Nota Bene: I composed this blog in my head this morning while I was riding my bike in the rain. It has since cleared up and the sun is shining, but I’m going to post it anyway. Btw: How to stop the rain? Bring an umbrella to work.
The sun did not shine
It was too wet to play
Nothing to do but stay inside
All that cold, cold, wet day
Those of us who settle in the northern latitudes do so in part because we dislike the hot, humid, wet weather associated with the tropics, and those long rainy seasons where it pours every day for six months and moss grows on your leather boots.

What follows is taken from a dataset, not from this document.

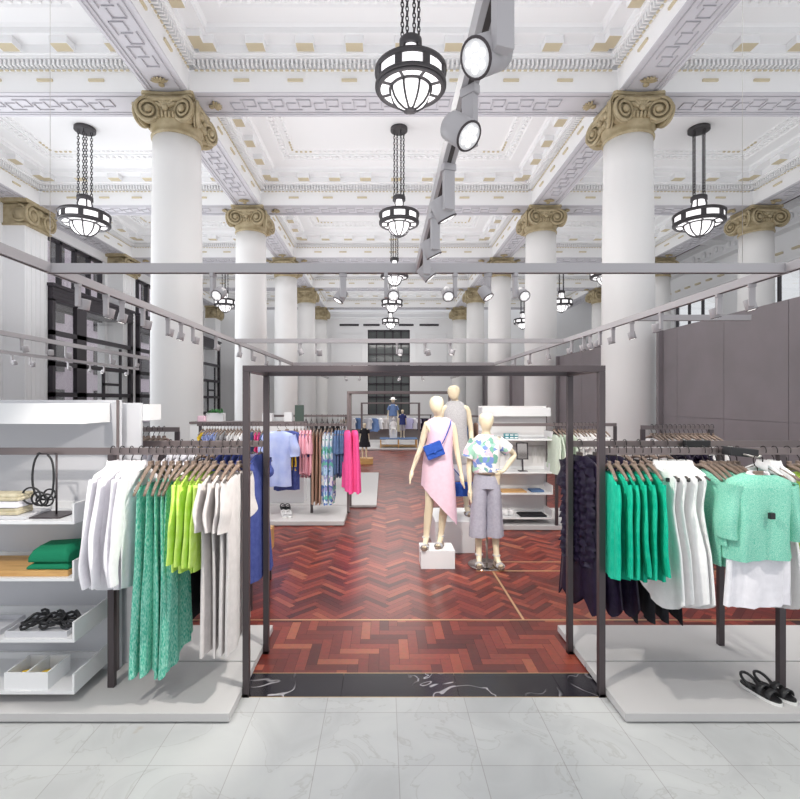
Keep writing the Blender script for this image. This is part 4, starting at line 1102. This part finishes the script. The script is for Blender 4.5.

I remember the night of the first aguacero that announced the onset of the rainy season my first year in Guatemala. It came in the middle of the night, and the force of the rain beating on the roof drove the termites who nested there out into my bedroom. They had wings but apparently had not learned to use them yet as they just crawled around on the floor all night. Sometime towards morning, a procession of giant ants (the Guatemalans call them zompopes and fry them in oil and eat them)invaded my adobe shack and devoured the termites. In the morning, the only trace that remained were their gossamer wings. As I tried to sweep them up, they billowed into a head high cloud, turning over and over in slow motion, one of the most beautiful things I have ever seen.
A “credible threat” of a terrorist attack hangs over New York and Washington as we approach 9/11. I told my son not to go downtown on Sunday or anywhere near the celebration. “Dad, it’s not a celebration, it’s an anniversary.”
On Sunday, I will related my 9/11/01 story. In New York and this town, everyone who was alive at the time has one.